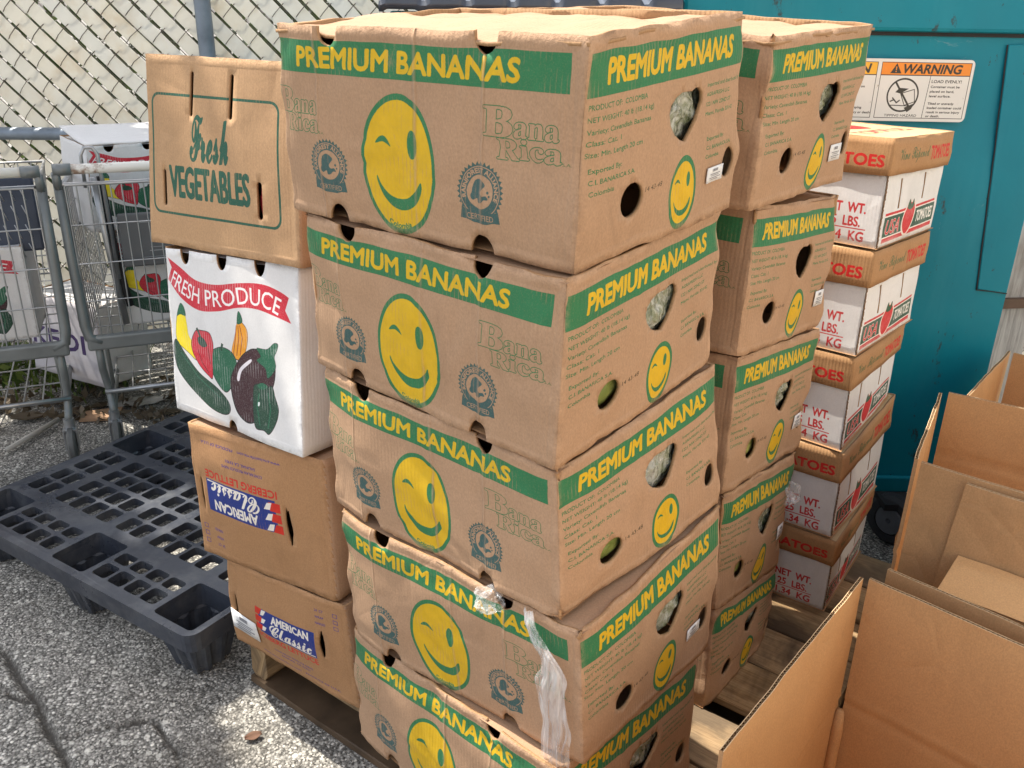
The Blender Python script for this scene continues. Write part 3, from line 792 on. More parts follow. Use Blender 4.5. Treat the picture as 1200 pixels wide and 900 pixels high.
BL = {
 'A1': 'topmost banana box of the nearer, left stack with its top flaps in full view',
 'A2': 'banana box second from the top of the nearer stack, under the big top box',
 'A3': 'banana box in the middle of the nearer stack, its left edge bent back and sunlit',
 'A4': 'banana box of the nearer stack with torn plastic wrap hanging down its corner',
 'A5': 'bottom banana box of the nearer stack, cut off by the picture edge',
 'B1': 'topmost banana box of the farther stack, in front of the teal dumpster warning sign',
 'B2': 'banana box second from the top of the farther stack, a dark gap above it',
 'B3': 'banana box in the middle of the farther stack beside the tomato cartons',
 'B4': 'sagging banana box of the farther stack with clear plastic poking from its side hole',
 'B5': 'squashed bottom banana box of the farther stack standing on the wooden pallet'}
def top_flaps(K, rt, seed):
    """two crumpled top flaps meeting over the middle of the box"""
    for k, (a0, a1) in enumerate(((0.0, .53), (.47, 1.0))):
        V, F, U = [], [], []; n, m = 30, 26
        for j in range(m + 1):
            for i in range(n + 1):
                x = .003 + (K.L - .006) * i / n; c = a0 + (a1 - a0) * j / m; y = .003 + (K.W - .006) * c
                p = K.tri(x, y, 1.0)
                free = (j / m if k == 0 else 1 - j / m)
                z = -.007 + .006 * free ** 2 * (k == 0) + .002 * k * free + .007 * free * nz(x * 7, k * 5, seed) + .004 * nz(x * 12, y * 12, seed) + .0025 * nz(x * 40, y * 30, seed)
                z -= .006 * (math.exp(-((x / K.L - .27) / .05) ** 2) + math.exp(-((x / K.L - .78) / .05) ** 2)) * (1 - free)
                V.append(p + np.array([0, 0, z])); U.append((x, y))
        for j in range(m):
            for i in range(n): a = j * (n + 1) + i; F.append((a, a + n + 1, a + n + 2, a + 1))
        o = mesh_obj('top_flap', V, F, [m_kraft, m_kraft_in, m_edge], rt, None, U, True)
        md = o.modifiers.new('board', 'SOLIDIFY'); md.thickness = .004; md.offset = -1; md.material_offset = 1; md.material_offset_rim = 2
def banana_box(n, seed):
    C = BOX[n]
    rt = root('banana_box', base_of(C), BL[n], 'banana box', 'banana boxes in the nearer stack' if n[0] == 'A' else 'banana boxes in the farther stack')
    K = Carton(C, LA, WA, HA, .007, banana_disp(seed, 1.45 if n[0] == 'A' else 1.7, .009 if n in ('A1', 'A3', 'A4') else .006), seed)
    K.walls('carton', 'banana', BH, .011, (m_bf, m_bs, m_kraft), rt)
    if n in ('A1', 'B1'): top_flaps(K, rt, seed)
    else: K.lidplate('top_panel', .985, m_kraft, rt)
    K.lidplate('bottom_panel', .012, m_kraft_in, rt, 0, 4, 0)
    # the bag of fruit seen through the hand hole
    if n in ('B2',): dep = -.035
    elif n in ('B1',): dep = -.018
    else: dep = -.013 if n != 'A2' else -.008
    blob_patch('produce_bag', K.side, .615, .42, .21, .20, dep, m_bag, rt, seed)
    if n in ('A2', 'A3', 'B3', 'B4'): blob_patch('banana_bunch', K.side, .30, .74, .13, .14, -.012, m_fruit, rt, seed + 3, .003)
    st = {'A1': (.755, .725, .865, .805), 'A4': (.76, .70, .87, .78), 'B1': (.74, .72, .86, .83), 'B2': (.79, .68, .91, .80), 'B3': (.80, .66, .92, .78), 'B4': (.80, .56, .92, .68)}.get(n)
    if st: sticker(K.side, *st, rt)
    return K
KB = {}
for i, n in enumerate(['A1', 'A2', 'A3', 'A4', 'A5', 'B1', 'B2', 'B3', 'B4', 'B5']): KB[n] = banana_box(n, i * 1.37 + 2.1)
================
→ Your objective
Restate the data above word for word. Skip every picture.

→ Exercise answer
The Blender Python script for this scene continues. Write part 3, from line 792 on. More parts follow. Use Blender 4.5. Treat the picture as 1200 pixels wide and 900 pixels high.
BL = {
 'A1': 'topmost banana box of the nearer, left stack with its top flaps in full view',
 'A2': 'banana box second from the top of the nearer stack, under the big top box',
 'A3': 'banana box in the middle of the nearer stack, its left edge bent back and sunlit',
 'A4': 'banana box of the nearer stack with torn plastic wrap hanging down its corner',
 'A5': 'bottom banana box of the nearer stack, cut off by the picture edge',
 'B1': 'topmost banana box of the farther stack, in front of the teal dumpster warning sign',
 'B2': 'banana box second from the top of the farther stack, a dark gap above it',
 'B3': 'banana box in the middle of the farther stack beside the tomato cartons',
 'B4': 'sagging banana box of the farther stack with clear plastic poking from its side hole',
 'B5': 'squashed bottom banana box of the farther stack standing on the wooden pallet'}
def top_flaps(K, rt, seed):
    """two crumpled top flaps meeting over the middle of the box"""
    for k, (a0, a1) in enumerate(((0.0, .53), (.47, 1.0))):
        V, F, U = [], [], []; n, m = 30, 26
        for j in range(m + 1):
            for i in range(n + 1):
                x = .003 + (K.L - .006) * i / n; c = a0 + (a1 - a0) * j / m; y = .003 + (K.W - .006) * c
                p = K.tri(x, y, 1.0)
                free = (j / m if k == 0 else 1 - j / m)
                z = -.007 + .006 * free ** 2 * (k == 0) + .002 * k * free + .007 * free * nz(x * 7, k * 5, seed) + .004 * nz(x * 12, y * 12, seed) + .0025 * nz(x * 40, y * 30, seed)
                z -= .006 * (math.exp(-((x / K.L - .27) / .05) ** 2) + math.exp(-((x / K.L - .78) / .05) ** 2)) * (1 - free)
                V.append(p + np.array([0, 0, z])); U.append((x, y))
        for j in range(m):
            for i in range(n): a = j * (n + 1) + i; F.append((a, a + n + 1, a + n + 2, a + 1))
        o = mesh_obj('top_flap', V, F, [m_kraft, m_kraft_in, m_edge], rt, None, U, True)
        md = o.modifiers.new('board', 'SOLIDIFY'); md.thickness = .004; md.offset = -1; md.material_offset = 1; md.material_offset_rim = 2
def banana_box(n, seed):
    C = BOX[n]
    rt = root('banana_box', base_of(C), BL[n], 'banana box', 'banana boxes in the nearer stack' if n[0] == 'A' else 'banana boxes in the farther stack')
    K = Carton(C, LA, WA, HA, .007, banana_disp(seed, 1.45 if n[0] == 'A' else 1.7, .009 if n in ('A1', 'A3', 'A4') else .006), seed)
    K.walls('carton', 'banana', BH, .011, (m_bf, m_bs, m_kraft), rt)
    if n in ('A1', 'B1'): top_flaps(K, rt, seed)
    else: K.lidplate('top_panel', .985, m_kraft, rt)
    K.lidplate('bottom_panel', .012, m_kraft_in, rt, 0, 4, 0)
    # the bag of fruit seen through the hand hole
    if n in ('B2',): dep = -.035
    elif n in ('B1',): dep = -.018
    else: dep = -.013 if n != 'A2' else -.008
    blob_patch('produce_bag', K.side, .615, .42, .21, .20, dep, m_bag, rt, seed)
    if n in ('A2', 'A3', 'B3', 'B4'): blob_patch('banana_bunch', K.side, .30, .74, .13, .14, -.012, m_fruit, rt, seed + 3, .003)
    st = {'A1': (.755, .725, .865, .805), 'A4': (.76, .70, .87, .78), 'B1': (.74, .72, .86, .83), 'B2': (.79, .68, .91, .80), 'B3': (.80, .66, .92, .78), 'B4': (.80, .56, .92, .68)}.get(n)
    if st: sticker(K.side, *st, rt)
    return K
KB = {}
for i, n in enumerate(['A1', 'A2', 'A3', 'A4', 'A5', 'B1', 'B2', 'B3', 'B4', 'B5']): KB[n] = banana_box(n, i * 1.37 + 2.1)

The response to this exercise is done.